Thursday, September 22, 2011

Why Regulation Matters

With the economy imploding, one of the Republican party's favorite talking points is that excessive government regulation hurts jobs and household budgets. And when Republicans say "excessive," they cast a pretty wide net.

According to the GOP party, the Dodd-Frank financial reform law is the root cause of our recession and continuing economic decline (the fact that the law was passed in response to the near global economic collapse of 2008 might as well be ancient history). And the Environmental Protection Agency has apparently been destroying America since its inception in 1970. As current Texas Governor and presidential hopeful Rick Perry succinctly puts it:


Cemetery of jobs indeed. And Mr. Perry knows a thing or two about jobs: Since 2009, Texas has led the country in job creation (it also has the highest percentage of minimum wage workers in the U.S. and the eighth highest percentage of people living in poverty, but why split hairs?). Not to mention, Mr. Perry knows a thing or two about cemeteries:


But what does this have to do with food?

A topic that I've frequently returned to on this blog is the matter of U.S. food regulation. I've argued that such legislation is vital for consumer safety, as well as the protection of the environment. But what I have yet to mention is how important these regulations are for improving the labor conditions of people working in the food industry.

One of the most interesting segments of the film Food, Inc. documents the exploitation of illegal immigrants by meat processing factories. The filmmakers travel to North Carolina to investigate one of the largest pork slaughterhouses in the world, where undocumented workers toil away under unsafe working conditions.

Smithfield Foods - the company that runs the slaughterhouse - is able to bus these workers into its factory because it regularly tips off U.S. Immigration and Customs Enforcement (ICE) with the names of undocumented employees. In exchange, ICE agents stay away from the plant floor.

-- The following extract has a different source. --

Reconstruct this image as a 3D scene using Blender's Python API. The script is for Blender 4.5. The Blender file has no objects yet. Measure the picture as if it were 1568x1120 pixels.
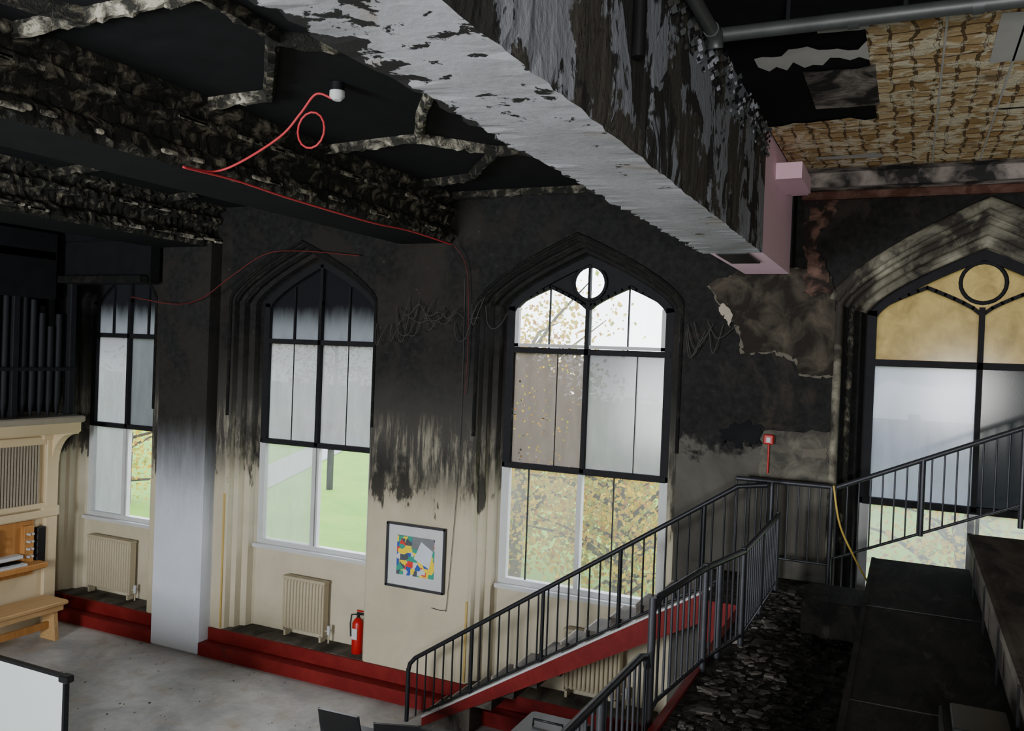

Practices like those at Smithfield aren't going to be solved by lessening regulation. But it's difficult to make headway on these issues in the political arena when the power disparity between migrant workers and companies like Smithfield is so great.

You might find it shocking that people could be treated this way, but 20 years ago Mr. Perry actually ran for the position of agricultural commissioner in Texas on a platform of abuse. In 1990, the Democratic incumbent, Jim Hightower, had come under fire for his efforts to regulate pesticides. In his campaign against Hightower, Mr. Perry argued for repealing a Hightower rule requiring farmers to get their workers out of the fields before they sprayed pesticide on them. Mr. Perry won that race.

I read about this frightening instance of politicking in an op-ed piece by Gail Collins from last Sunday's NY Times "Week in Review" section. While it struck me as absurd and dispiriting at the time, it didn't truly impact me until later in the week when I was interviewing an attorney as part of my job as a writer for a publication that profiles law firms.

The lawyer explained to me that one of the firm's highest-profile cases involved a baby boy who was born without arms or legs as a result of his mother having been repeatedly sprayed with pesticides while she was working in crop fields owned by the tomato grower Ag-mart Produce. And this apparently isn't an uncommon practice among tomato growers: See the case of Fish Farms.

It's reprehensible that Mr. Perry openly advocated to repeal regulation designed to prevent these abuses. Not all regulations are worthwhile, but arguing for a moratorium on regulations - which he has in the past - chips away at the government's social contract. And in the case of the pesticide rule, it shows a profound lack of common human decency.